Stability of the law. As to the notion that the Protecting Local Business Opportunity Act is necessary to bring stability to the law, Lofaso had this to say: “That argument ignores two important facts: (1) the Board’s Browning-Ferris standard has been the Board’s standard for 50 of its 80 years and the common law standard since before 1933; and (2) the proposed legislation does nothing to alter the common law, under which all businesses currently operate.”

Franchise business model. Lofaso also countered the claim that the Browning-Ferris decision interferes with business by upending the franchise business model. She said there is no evidence of this, citing at least two reasons: “(1) franchisors concerned about joint-employer liability are more likely to give franchisees more autonomy rather than less autonomy over terms and conditions of their employees; and (2) the franchise business model flourished for many years under the very same standard articulated in Browning-Ferris prior to 1984.” Lofaso said that the proposed new standard in the Protecting Local Business Opportunity Act “is unnecessary to preserve the franchise business model.”

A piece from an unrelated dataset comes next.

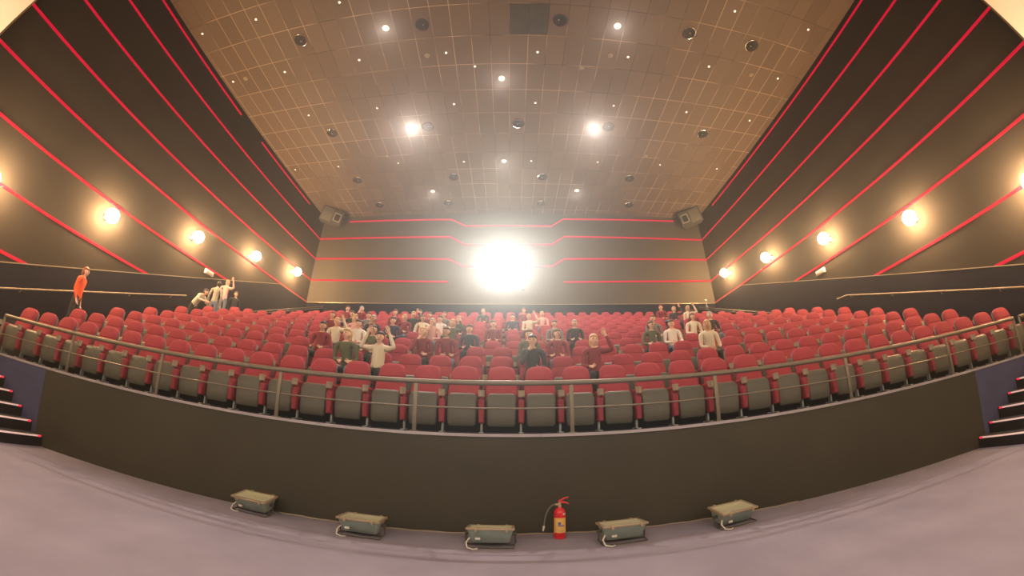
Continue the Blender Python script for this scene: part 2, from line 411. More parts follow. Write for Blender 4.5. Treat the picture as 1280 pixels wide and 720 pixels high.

Collective bargaining rights. The Protecting Local Business Opportunity Act would have a negative impact on employees and their right to bargain collectively, according to Lofaso. “[T]he proposed legislation does grave harm to—dare I say, kills the American dream of—the millions of employees who work for those small businesses by rendering bargaining futile in cases where a joint employer retains control, but which control is not ‘immediate’ or ‘direct.’”

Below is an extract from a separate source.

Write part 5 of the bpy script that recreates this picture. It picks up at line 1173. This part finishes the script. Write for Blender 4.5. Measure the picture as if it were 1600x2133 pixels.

The Browning-Ferris decision, “like the common law of the past century, understands that the law plays a role in ensuring that those who control the plight of others are accountable for that control,” according to Lofaso. “The Board’s Laerco decision, by contrast, allows some of those in control, namely those who retain the right of control, to dodge their duty to bargain in cases where employees, frustrated with working terms and conditions, have voted for union representation. This scenario serves to frustrate rather than encourage the practice and procedure of collective bargaining.”